Card Check: Members of Congress Continue to Defend Secret Ballots

We always appreciate when Members of Congress stand up to defend secret ballots, and we’ve seen more and more expressions of support for the democratic institution on Capitol Hill.

  • Just today Sen. Chris Dodd (D-CT) said that if the Senate took a secret ballot vote on Supreme Court nomination of Judge Sotomayor it might be unanimous.
  • Last week the legislative manager of EFCA in the Senate, Sen. Tom Harkin (D-IA), said that secret ballots should be used to determine Senate Committee Chairmen.
  • Earlier this year Rep. Louise Slaughter (D-NY) expressed appreciation for secret ballots after the vote to determine the chairmanship of the House Energy and Commerce Committee.
  • Also Rep. Heath Shuler (D-NC) was quick to instruct his colleagues to vote with their secret ballots for that same Chairmanship election.
  • Who could forget when Rep. George Miller (D-CA) wrote to Mexican officials requesting secret ballot union elections?

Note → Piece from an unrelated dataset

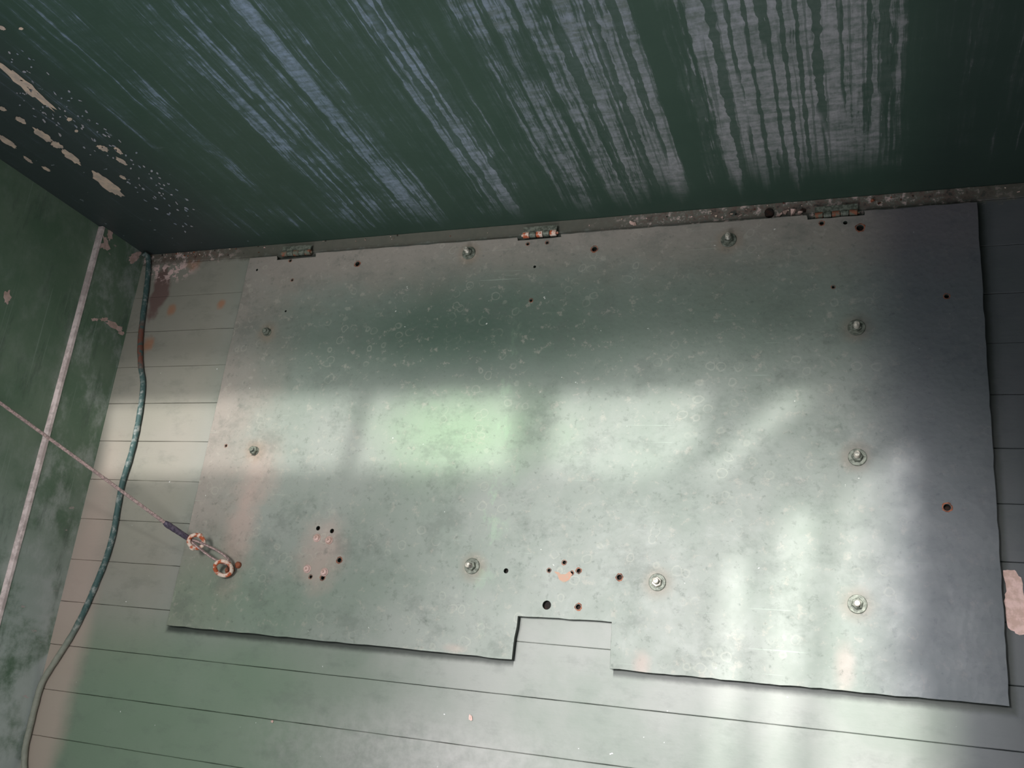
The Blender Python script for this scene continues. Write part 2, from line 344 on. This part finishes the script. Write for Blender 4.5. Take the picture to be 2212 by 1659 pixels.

Unfortunately all of these Members of Congress support the jobs-killing Employee Free Choice Act which would effectively eliminate secret ballots for American workers. I guess this is just another case of something being “good enough for me, but not for thee.”

Card Check: The Legislation Does Much More Than “Fine Tune” Arbitrator Role

The LA Times opined yesterday its support for certain aspects of the misnamed Employee Free Choice Act (EFCA). While we appreciate that the LA Times is troubled  with the EFCA’s effective elimination of secret ballot union elections (as they should be) we are troubled that they feel that there may be ways to improve this section of the bill. We feel that secret ballots are the best way to protect workers from intimidation and coercion in the workplace.

The piece claims that the bill’s binding arbitration  provisions are an “appropriate” aspect of the bill. They further claim that this aspect simply would “ fine-tune the arbitrator’s role” and that “rule makers ought to consider imposing either side’s last, best offer as a way to encourage both sides to be more realistic in their offers and make negotiations more productive.” In practice this provision would fundamentally alter the collective bargaining process, as both parties would prepare for this inevitability by effectively positioning themselves rather than negotiating in good faith.

This part of the bill is backdoor to government wage mandates,  that remove the ability of employers to make key economic decisions that are in the best interest of his business and employees. Proponents often underestimate the impact of this part of the bill, but in reality if the parties engage in collective bargaining can’t reach agreement by unusual fast 120 day period, they’d be forced to have a Federal arbitrator set the binding terms of wages, benefits and work rules.

Under this provision, arbitrators wouldn’t be simply working out the details of the agreement between the parties, they’d be actually writing the terms themselves. The bill doesn’t make it clear how appeals could be made under this language so it could create an environment where businesses would like become less competitive. So what’s the impact? Jobs. Hundreds of thousands of them.

Despite the Times’ proposal to change this legislation, we remain firmly committed to defeating this bill – or any related legislation in any form. Passing the EFCA at any time would be grossly irresponsible.

 

Card Check: It Works Both Ways

A former NLRB member and now labor lawyer, Peter Kirsanow blogs over at NRO’s The Corner , noting the NAACP’s endorsement of the Employee Free Choice Act and pointing out some of the consequences of a card check system that its proponents  might not have considered.

Joe is one of 7 blacks out of 38 workers at a casting plant. He doesn’t have much seniority because he just came to the plant after working for the last 12 years at a bearings manufacturer that recently closed.

 Joe suspects most of his co-workers don’t want a union because they’ve seen other plants in the area shut down operations and move to states with lower average labor costs. Joe’s in favor of the union because he thinks it will mean higher wages for someone like him.

 Joe’s the only black employee on second shift. At lunch one day, a co-worker approaches him and in front of everyone in the break room asks Joe to sign an authorization card. Joe begins to reach for a pen but hesitates when he senses his co-workers watching him. He declines to sign.

 EFCA could put any employee in the uncomfortable position of making a public declaration that might be opposed by his employer, co-workers, or union organizers. The fact that the employee is new or a minority in the workplace doesn’t do much to lessen that discomfort. You’d think that if any organization would recognize that fact it would be one that purports to advance the interests of minorities.

It’s unfortunate that groups like the NAACP who have been such adamant champions of protecting voting rights would now wish to  abandon the secret ballot, in the process exposing workers to intimidation in the workplace.